Does the series over the bump function's derivatives at 0 converge?

Question

Define $f$ as the well known bump function:

$$ f(x)=\begin{cases}\exp\left(\frac{1}{x^2-1}\right) & |x| \lt 1 \\0 & |x|\ge 1\end{cases} $$

Does the series

$$ \sum_{k=0}^{\infty} f^{(k)}(0) $$

converge?

Answers such as this show that the derivatives of any test function cannot be bounded, however they don't give any lower bounds that would prove a series such as the present one divergent. Numerically calculating the first few partial sums shows that the series seems to be growing rapidly but I have no idea how to find a proof.

Answer 1

Note that for any analytic function $f(z)=\sum a_nz^n$ on a neighborhood of zero, one cannot have $\sum_{k=0}^{\infty} f^{(k)}(0)$ converge or even $f^{(k)}(0)$ bounded unless the function is entire since $k!a_k=f^{(k)}(0)$ so if $|f^{(k)}(0)| \le M$ one has $|a_k| \le M/k!$ so the power series has infinite radius of convergence.
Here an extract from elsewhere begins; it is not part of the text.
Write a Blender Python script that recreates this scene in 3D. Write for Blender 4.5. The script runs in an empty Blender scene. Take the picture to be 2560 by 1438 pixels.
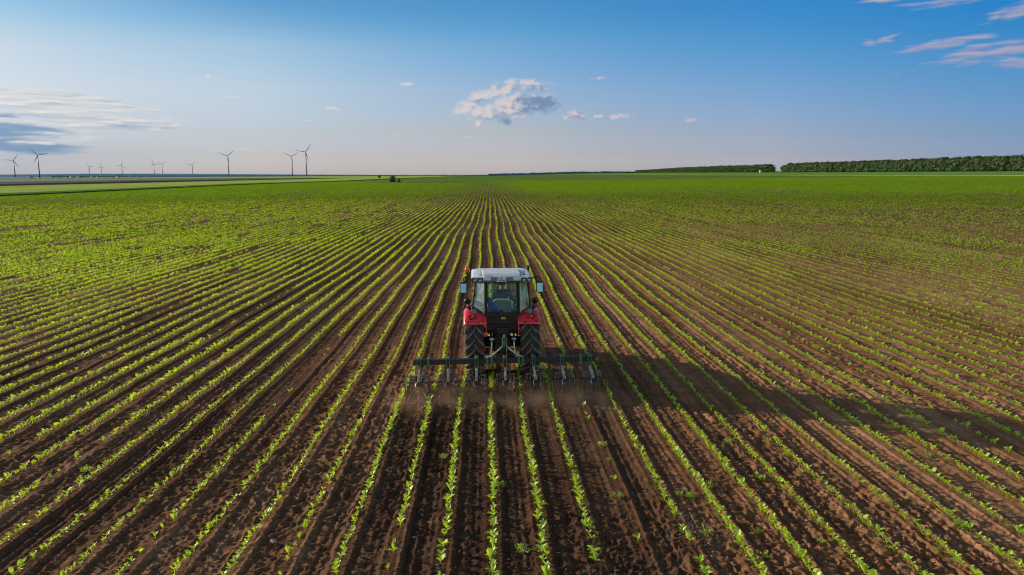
import bpy, bmesh, math, random
import numpy as np
from mathutils import Vector, Matrix
random.seed(7)
RNG = np.random.default_rng(11)
PI = math.pi
sc = bpy.context.scene
COL = sc.collection
R = math.radians

# ------------------------------------------------------------------ camera
F = 1707.0                       # focal length in photo pixels (2560 wide)
CAM_H = 5.21
PITCH, YAW, ROLL = R(9.37), R(1.82), R(-0.135)
cam_d = bpy.data.cameras.new('camera'); cam = bpy.data.objects.new('camera', cam_d)
COL.objects.link(cam); sc.camera = cam
cam_d.sensor_width = 36; cam_d.lens = 36 * F / 2560
cam_d.clip_start = 0.1; cam_d.clip_end = 40000
CM = Matrix.Translation((0, 0, CAM_H)) @ Matrix.Rotation(-YAW, 4, 'Z') @ Matrix.Rotation(PI/2 - PITCH, 4, 'X') @ Matrix.Rotation(ROLL, 4, 'Z')
cam.matrix_world = CM
def ray(px, py):
    return (CM.to_3x3() @ Vector(((px-1280)/F, -(py-719)/F, -1))).normalized()
def at_depth(px, py, zc):
    return CM @ Vector(((px-1280)/F*zc, -(py-719)/F*zc, -zc))
def ground_at(px, py, z=0.0):
    d = ray(px, py); t = (z-CAM_H)/d.z
    return Vector((0, 0, CAM_H)) + d*t

# ------------------------------------------------------------------ object helpers
def tag(o, label=None, cat=None, group=None, kind=None):
    if label: o['label'] = label
    if cat: o['category'] = cat
    if group: o['group'] = group
    if kind: o['kind'] = kind
    return o
def empty(name, loc=(0,0,0), rz=0.0):
    o = bpy.data.objects.new(name, None); COL.objects.link(o)
    o.location = loc; o.rotation_euler = (0,0,rz); o.empty_display_size = .2
    return o
def link_mesh(name, me, mat, parent=None, smooth=None):
    o = bpy.data.objects.new(name, me); COL.objects.link(o)
    if mat is not None:
        for m in (mat if isinstance(mat, (list, tuple)) else [mat]): me.materials.append(m)
    if parent: o.parent = parent
    if smooth is not None:
        me.shade_smooth() if smooth else me.shade_flat()
    return o
class MB:
    """collects shapes into one bmesh"""
    def __init__(s): s.b = bmesh.new()
    def box(s, c, d, bev=0.0, rot=None, mi=0, seg=2):
        t = bmesh.new(); bmesh.ops.create_cube(t, size=1)
        for v in t.verts: v.co = Vector((v.co.x*d[0], v.co.y*d[1], v.co.z*d[2]))
        if bev > 0: bmesh.ops.bevel(t, geom=list(t.edges), offset=bev, segments=seg, affect='EDGES', profile=.5)
        M = Matrix.Translation(c) @ (rot if rot is not None else Matrix.Identity(4))
        s._merge(t, M, mi); return s
    def _merge(s, t, M, mi=0):
        vm = {}
        for v in t.verts: vm[v] = s.b.verts.new(M @ v.co)
        for f in t.faces:
            try:
                nf = s.b.faces.new([vm[v] for v in f.verts]); nf.material_index = mi; nf.smooth = f.smooth
            except ValueError: pass
        t.free()
    def bar(s, p, q, w, h, bev=0.0, mi=0):
        p, q = Vector(p), Vector(q); d = q-p
        rot = d.to_track_quat('Y', 'Z').to_matrix().to_4x4()
        return s.box((p+q)/2, (w, d.length, h), bev, rot, mi)
    def tube(s, pts, r, n=10, mi=0, cap=True):
        pts = [Vector(p) for p in pts]; rings = []
        rr = r if isinstance(r, (list, tuple)) else [r]*len(pts)
        up = Vector((0,0,1)); prev = None
        for i, p in enumerate(pts):
            d = (pts[min(i+1, len(pts)-1)] - pts[max(i-1, 0)]).normalized()
            a = prev if prev is not None else (up if abs(d.dot(up)) < .95 else Vector((1,0,0)))
            x = a - d*a.dot(d); x.normalize(); y = d.cross(x); prev = x
            rings.append([s.b.verts.new(p + (x*math.cos(2*PI*k/n) + y*math.sin(2*PI*k/n))*rr[i]) for k in range(n)])
        for a, b in zip(rings, rings[1:]):
            for k in range(n):
                f = s.b.faces.new((a[k], a[(k+1)%n], b[(k+1)%n], b[k])); f.material_index = mi; f.smooth = True
        if cap:
            for rg in (rings[0][::-1], rings[-1]):
                f = s.b.faces.new(rg); f.material_index = mi
        return s
    def lathe(s, prof, origin=(0,0,0), axis='X', n=32, mi=0, closed=False):
        """prof: list of (r, a) radius and distance along axis"""
        o = Vector(origin); rings = []
        for k in range(n):
            t = 2*PI*k/n; c, sn = math.cos(t), math.sin(t); ring = []
            for (r, a) in prof:
                if axis == 'X': v = Vector((a, r*c, r*sn))
                elif axis == 'Y': v = Vector((r*c, a, r*sn))
                else: v = Vector((r*c, r*sn, a))
                ring.append(s.b.verts.new(o+v))
            rings.append(ring)
        m = len(prof)
        for k in range(n):
            A, B = rings[k], rings[(k+1) % n]
            for j in range(m if closed else m-1):
                f = s.b.faces.new((A[j], A[(j+1)%m], B[(j+1)%m], B[j])); f.material_index = mi; f.smooth = True
        return s
    def quad(s, *ps, mi=0):
        f = s.b.faces.new([s.b.verts.new(Vector(p)) for p in ps]); f.material_index = mi; return s
    def ball(s, c, d, mi=0, seg=16):
        t = bmesh.new(); bmesh.ops.create_uvsphere(t, u_segments=seg, v_segments=seg//2+2, radius=.5)
        for f in t.faces: f.smooth = True
        s._merge(t, Matrix.Translation(c) @ Matrix.Diagonal((d[0], d[1], d[2], 1)), mi); return s
    def disc(s, c, nrm, r, th, mi=0, n=20, ry=None):
        t = bmesh.new(); bmesh.ops.create_cone(t, cap_ends=True, segments=n, radius1=r, radius2=r, depth=th)
        rot = Vector(nrm).to_track_quat('Z', 'X').to_matrix().to_4x4()
        s._merge(t, Matrix.Translation(c) @ rot, mi); return s
    def build(s, name, mat, parent=None, recalc=True):
        bmesh.ops.remove_doubles(s.b, verts=s.b.verts, dist=1e-6)
        if recalc: bmesh.ops.recalc_face_normals(s.b, faces=s.b.faces)
        me = bpy.data.meshes.new(name); s.b.to_mesh(me); s.b.free()
        return link_mesh(name, me, mat, parent)
def np_mesh(name, V, Q, smooth=True, attrs=None, n=4):
    me = bpy.data.meshes.new(name)
    me.vertices.add(len(V)); me.vertices.foreach_set('co', np.asarray(V, dtype=np.float32).ravel())
    Q = np.asarray(Q, dtype=np.int32)
    me.loops.add(Q.size); me.loops.foreach_set('vertex_index', Q.ravel())
    me.polygons.add(len(Q)); me.polygons.foreach_set('loop_start', np.arange(0, Q.size, n, dtype=np.int32))
    me.polygons.foreach_set('use_smooth', np.full(len(Q), smooth))
    me.update(calc_edges=True)
    for k, (dom, arr) in (attrs or {}).items():
        a = me.attributes.new(k, 'FLOAT', dom); a.data.foreach_set('value', np.asarray(arr, dtype=np.float32))
    return me
def copy_tree(o, parent=None):
    c = o.copy(); COL.objects.link(c)
    c.parent = parent
    for ch in list(o.children): copy_tree(ch, c)
    return c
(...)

Trivially here $f$ (which is analytic near $0$ as a composition of analytic functions) has singularities at $\pm 1$ so just by general theory $|f^{(k)}(0)|$ is highly unbounded (for even $k$ as the odd derivatives at zero are $0$ since $f$ even function).

A more interesting question is if $\sum_{k=0}^{\infty} f^{(k)}(0)/k!$ converges (it is Abel summable to zero but convergence is trickier)